Making people not using Apple devices pay would also naturally eliminate a lot of fake/troll accounts, which is a nice bonus. (I’m sure plenty of trolls use Apple devices: it’s just that making anybody pay on any device will eliminate trolls.)

Integrate Twitter with Messages: Apple quietly wrecked a multibillion dollar business for the telcos when it made texting over data free with Messages, and Messages is a huge social technology without also being a social media platform. Apple has never successfully done anything with social media. But if it integrated Twitter and Messages, then from one platform users could send a text to a friend, a text to a group, or a tweet to the world.
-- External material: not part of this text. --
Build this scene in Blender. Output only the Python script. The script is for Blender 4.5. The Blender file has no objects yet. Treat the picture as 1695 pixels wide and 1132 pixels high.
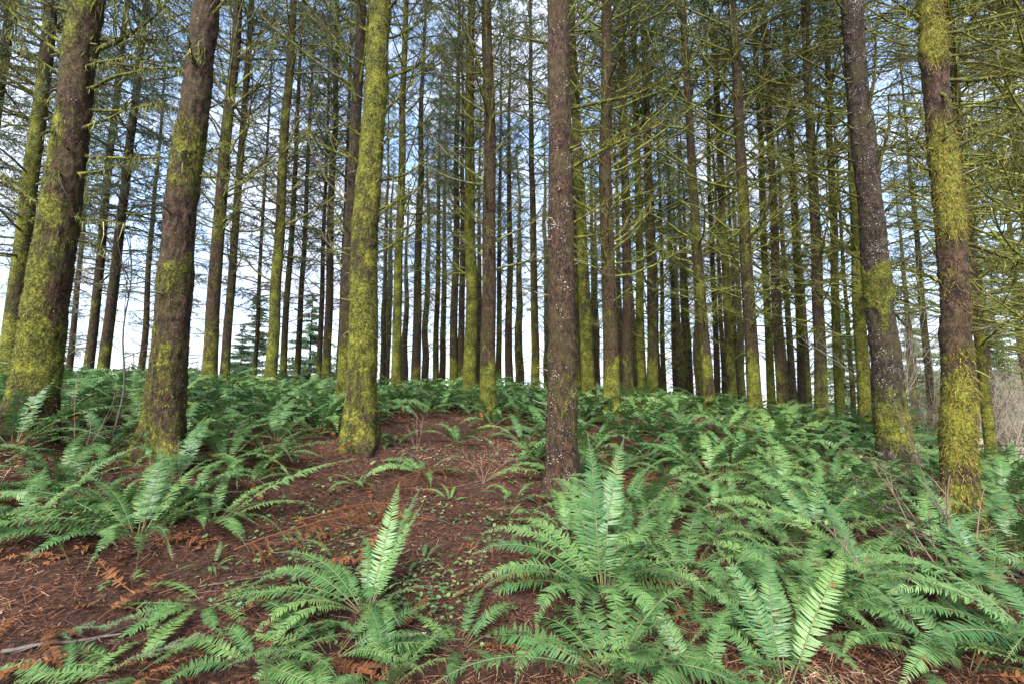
import bpy, math, random
import numpy as np
from mathutils import Vector, Matrix, Euler

rng = np.random.default_rng(11)
random.seed(11)
S = bpy.context.scene
COL = S.collection
R = math.radians

# ------------------------------------------------------------------ camera, sky, sun, exposure
FPX = 777.0                       # focal length in pixels of the 1695 px wide photograph
TILT = R(6.0)
CAMZ = 1.6
cam_d = bpy.data.cameras.new("camera")
cam_d.sensor_width = 36.0
cam_d.lens = FPX / 1695.0 * 36.0
cam_d.clip_end = 3000.0
cam_d.clip_start = 0.05
cam = bpy.data.objects.new("camera", cam_d)
cam.location = (0, 0, CAMZ)
cam.rotation_euler = (R(90) + TILT, 0, 0)
COL.objects.link(cam)
S.camera = cam

SUN_EL, SUN_AZ = R(40), R(194)    # azimuth clockwise from +Y: behind the camera, a little to its left
W = bpy.data.worlds.new("World")
S.world = W
W.use_nodes = True
nt = W.node_tree
nt.nodes.clear()
N = nt.nodes.new
L = nt.links.new
out = N('ShaderNodeOutputWorld'); bg = N('ShaderNodeBackground')
sky = N('ShaderNodeTexSky'); sky.sky_type = 'NISHITA'; sky.sun_disc = False
sky.sun_elevation = SUN_EL; sky.sun_rotation = SUN_AZ
sky.air_density = 1.0; sky.dust_density = 0.6; sky.ozone_density = 1.5
tc = N('ShaderNodeTexCoord')
sep = N('ShaderNodeSeparateXYZ'); L(tc.outputs['Generated'], sep.inputs[0])
mz = N('ShaderNodeMath'); mz.operation = 'ADD'; mz.inputs[1].default_value = 0.28; L(sep.outputs['Z'], mz.inputs[0])
mzc = N('ShaderNodeMath'); mzc.operation = 'MAXIMUM'; mzc.inputs[1].default_value = 0.12; L(mz.outputs[0], mzc.inputs[0])
dx = N('ShaderNodeMath'); dx.operation = 'DIVIDE'; L(sep.outputs['X'], dx.inputs[0]); L(mzc.outputs[0], dx.inputs[1])
dy = N('ShaderNodeMath'); dy.operation = 'DIVIDE'; L(sep.outputs['Y'], dy.inputs[0]); L(mzc.outputs[0], dy.inputs[1])
cmb = N('ShaderNodeCombineXYZ'); L(dx.outputs[0], cmb.inputs[0]); L(dy.outputs[0], cmb.inputs[1])
cn = N('ShaderNodeTexNoise'); cn.inputs['Scale'].default_value = 1.9; cn.inputs['Detail'].default_value = 7; cn.inputs['Roughness'].default_value = 0.58
L(cmb.outputs[0], cn.inputs['Vector'])
cr = N('ShaderNodeValToRGB'); cr.color_ramp.elements[0].position = 0.44; cr.color_ramp.elements[1].position = 0.56
L(cn.outputs['Fac'], cr.inputs[0])
hz = N('ShaderNodeMapRange'); hz.inputs[1].default_value = 0.0; hz.inputs[2].default_value = 0.42; hz.inputs[3].default_value = 0.9; hz.inputs[4].default_value = 0.0
L(sep.outputs['Z'], hz.inputs[0])
mx = N('ShaderNodeMath'); mx.operation = 'MAXIMUM'; L(cr.outputs[0], mx.inputs[0]); L(hz.outputs[0], mx.inputs[1])
mix = N('ShaderNodeMix'); mix.data_type = 'RGBA'
veil = N('ShaderNodeMapRange'); veil.inputs[3].default_value = 0.12; veil.inputs[4].default_value = 1.0; L(mx.outputs[0], veil.inputs[0]); L(veil.outputs[0], mix.inputs['Factor']); L(sky.outputs[0], mix.inputs['A'])
mix.inputs['B'].default_value = (2.5, 2.75, 3.35, 1)
L(mix.outputs['Result'], bg.inputs[0]); bg.inputs[1].default_value = 0.15
L(bg.outputs[0], out.inputs[0])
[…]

As the EU considers its Digital Markets Act that would require messaging interoperability, Apple linking Messages and Twitter might be an anticipatory move towards interoperability.

Integrate Twitter with AppleTV+: People in different locations can already watch videos together with Apple FaceTime, but what if you don’t want to watch videos on your phone or laptop? With Twitter, Apple could create real-time watch parties on the big screens in our living rooms, or with a mix of different screens. “Hey everybody, in ten minutes I’m going to watch the new episode of Slow Horses, want to join me? Click this link.”

Call it Appointment Viewing On Demand.

Integrate the Twitter data with Apple’s ad-driven services: Twitter has the lowest EBIDTA of any social media company. While the data it throws off isn’t compelling by itself, combined with Apple’s News, Music, Games, Podcasts, and App Store data it would bolster the Apple First-Party data ecosystem for targeted ads.